Tout cela suppose que nous sommes entrés dans un nouvel univers qui est l’univers qui se révèle dans le Christ, notre Seigneur, un autre monde, une autre création, une autre vérité, un autre Amour.
Bien sûr que nous en sommes très loin, mais enfin, on peut toujours commencer, et comme disait Rodin à Bourdelle : « on ne fait jamais que commencer » Mais c’est merveilleux de pouvoir commencer, de savoir que la route n’est pas barrée et que si l’on n’a pas encore accompli notre destin d’êtres humains, si nous ne sommes pas encore des hommes, si nous sommes encore profondément immergés dans notre humanité, nous avons tout de même la chance d’en sortir, que nous sommes appelés à en émerger puisque le Christ est venu précisément pour faire de nous des hommes, c’est-à-dire des personnes, c’est-à-dire des créateurs, c’est-à-dire des êtres qui constitueront ensemble un seul corps, une seule vie, une seule personne, un seul univers, par l’intérieur.
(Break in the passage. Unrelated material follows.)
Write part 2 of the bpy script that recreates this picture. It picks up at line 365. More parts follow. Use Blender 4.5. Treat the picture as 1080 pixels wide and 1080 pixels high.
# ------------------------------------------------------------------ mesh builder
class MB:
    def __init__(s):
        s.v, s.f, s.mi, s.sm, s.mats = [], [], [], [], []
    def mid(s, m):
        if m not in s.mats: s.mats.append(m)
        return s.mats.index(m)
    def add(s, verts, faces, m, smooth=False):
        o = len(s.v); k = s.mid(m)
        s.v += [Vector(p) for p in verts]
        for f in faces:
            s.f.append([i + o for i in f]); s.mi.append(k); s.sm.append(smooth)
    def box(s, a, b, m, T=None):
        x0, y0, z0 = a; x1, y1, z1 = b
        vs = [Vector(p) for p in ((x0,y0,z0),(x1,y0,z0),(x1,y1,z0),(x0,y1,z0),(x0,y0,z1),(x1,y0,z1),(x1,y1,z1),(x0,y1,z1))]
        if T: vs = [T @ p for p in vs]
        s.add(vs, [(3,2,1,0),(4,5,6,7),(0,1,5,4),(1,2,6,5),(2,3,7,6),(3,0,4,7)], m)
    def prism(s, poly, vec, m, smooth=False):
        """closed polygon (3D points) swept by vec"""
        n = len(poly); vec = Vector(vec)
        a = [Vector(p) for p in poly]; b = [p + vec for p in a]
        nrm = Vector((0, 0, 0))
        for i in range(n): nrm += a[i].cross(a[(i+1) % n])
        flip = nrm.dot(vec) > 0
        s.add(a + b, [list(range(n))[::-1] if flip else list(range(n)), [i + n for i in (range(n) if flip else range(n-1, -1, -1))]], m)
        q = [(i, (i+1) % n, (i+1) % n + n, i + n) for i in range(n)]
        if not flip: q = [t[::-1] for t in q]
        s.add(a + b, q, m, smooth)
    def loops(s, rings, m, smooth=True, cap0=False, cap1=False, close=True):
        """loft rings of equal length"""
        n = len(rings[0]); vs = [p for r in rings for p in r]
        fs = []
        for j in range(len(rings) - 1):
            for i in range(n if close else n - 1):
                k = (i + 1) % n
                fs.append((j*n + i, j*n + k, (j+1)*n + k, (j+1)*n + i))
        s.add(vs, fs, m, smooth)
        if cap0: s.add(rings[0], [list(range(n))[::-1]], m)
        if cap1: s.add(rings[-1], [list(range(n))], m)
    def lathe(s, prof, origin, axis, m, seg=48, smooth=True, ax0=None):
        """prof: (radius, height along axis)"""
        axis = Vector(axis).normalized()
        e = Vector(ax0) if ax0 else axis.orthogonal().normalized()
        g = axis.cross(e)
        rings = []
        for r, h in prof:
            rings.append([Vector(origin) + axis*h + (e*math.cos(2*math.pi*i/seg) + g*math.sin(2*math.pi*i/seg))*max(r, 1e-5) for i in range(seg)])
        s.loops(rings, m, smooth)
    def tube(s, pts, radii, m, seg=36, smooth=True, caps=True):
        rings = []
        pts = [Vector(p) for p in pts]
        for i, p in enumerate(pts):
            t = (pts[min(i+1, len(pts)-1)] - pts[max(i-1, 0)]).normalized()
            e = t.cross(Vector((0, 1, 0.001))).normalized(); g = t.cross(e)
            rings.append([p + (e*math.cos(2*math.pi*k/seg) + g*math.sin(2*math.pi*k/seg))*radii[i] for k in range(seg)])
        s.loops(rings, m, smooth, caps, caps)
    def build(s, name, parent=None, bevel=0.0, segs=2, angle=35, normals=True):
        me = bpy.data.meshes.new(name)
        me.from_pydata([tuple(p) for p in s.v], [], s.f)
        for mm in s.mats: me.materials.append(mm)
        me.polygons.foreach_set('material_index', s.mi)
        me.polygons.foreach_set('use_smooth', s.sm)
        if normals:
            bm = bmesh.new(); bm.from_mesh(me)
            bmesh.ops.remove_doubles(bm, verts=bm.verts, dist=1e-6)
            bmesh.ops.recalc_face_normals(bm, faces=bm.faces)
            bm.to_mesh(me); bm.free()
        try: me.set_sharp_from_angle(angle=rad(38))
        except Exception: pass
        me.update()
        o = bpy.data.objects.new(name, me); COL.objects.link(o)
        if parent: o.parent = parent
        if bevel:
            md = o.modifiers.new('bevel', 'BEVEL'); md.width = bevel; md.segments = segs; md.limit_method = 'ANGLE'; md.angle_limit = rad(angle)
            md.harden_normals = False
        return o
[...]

II y a des moments, et plût au ciel que ce soir soit un de ces moments, il y a des moments où tout de même, nous nous sentons plus intérieurs les uns aux autres, parce qu’ensemble, ensemble nous respirons la même Présence.
Eh ! bien, ce soir, nous voulons que par l’intercession de la Vierge, Mère du genre humain, de la Vierge qui rassemble avec le Christ toutes les générations humaines dans l’éternel amour, nous voulons ce soir, accueillir cet amour qui s’offre et demander au Seigneur de faire de nous des hommes nouveaux.
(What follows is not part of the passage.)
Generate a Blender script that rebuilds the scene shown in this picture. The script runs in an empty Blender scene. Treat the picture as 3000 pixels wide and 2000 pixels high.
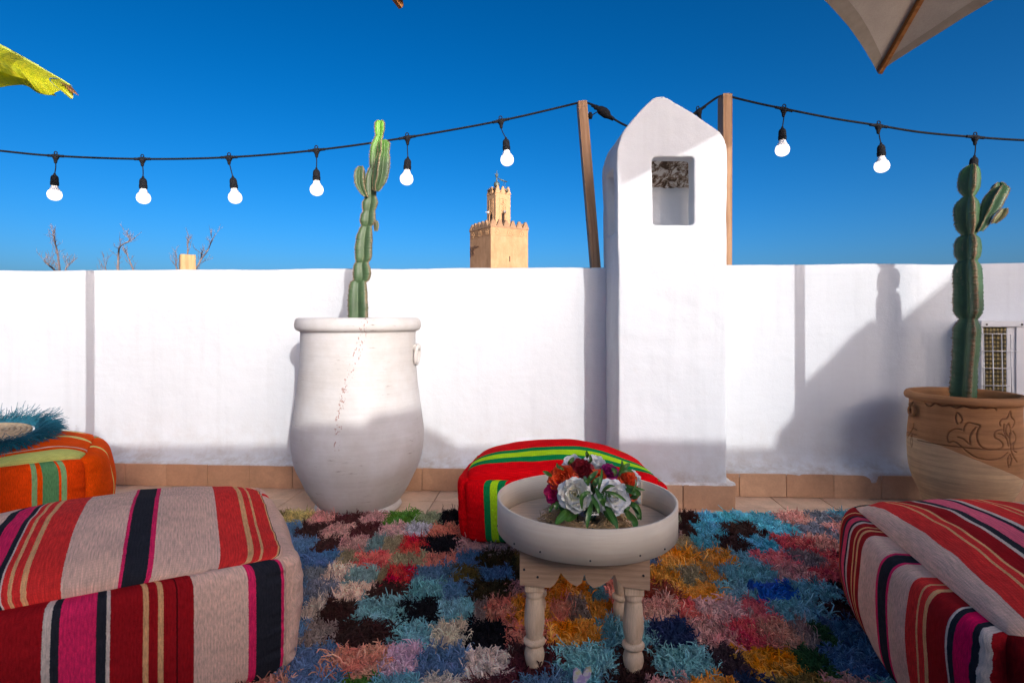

Que nous commencions à nous humaniser, que ce soir il y ait en chacun de nous un mouvement vers une liberté authentique et qu’en ressortant de cette communion avec le Seigneur que nous allons rencontrer, nous soyons plus hommes, plus dignes de notre humanité, et qu’à travers nous, resplendisse un peu de cette liberté divine qui est le don du Seigneur, qui veut nous transformer en lui, et qui va dire à chacun de nous tout à l’heure, et plaise au ciel que ces paroles se réalisent, qui va dire sur chacun de nous : « Ceci est Mon Corps, Ceci est Mon Sang ».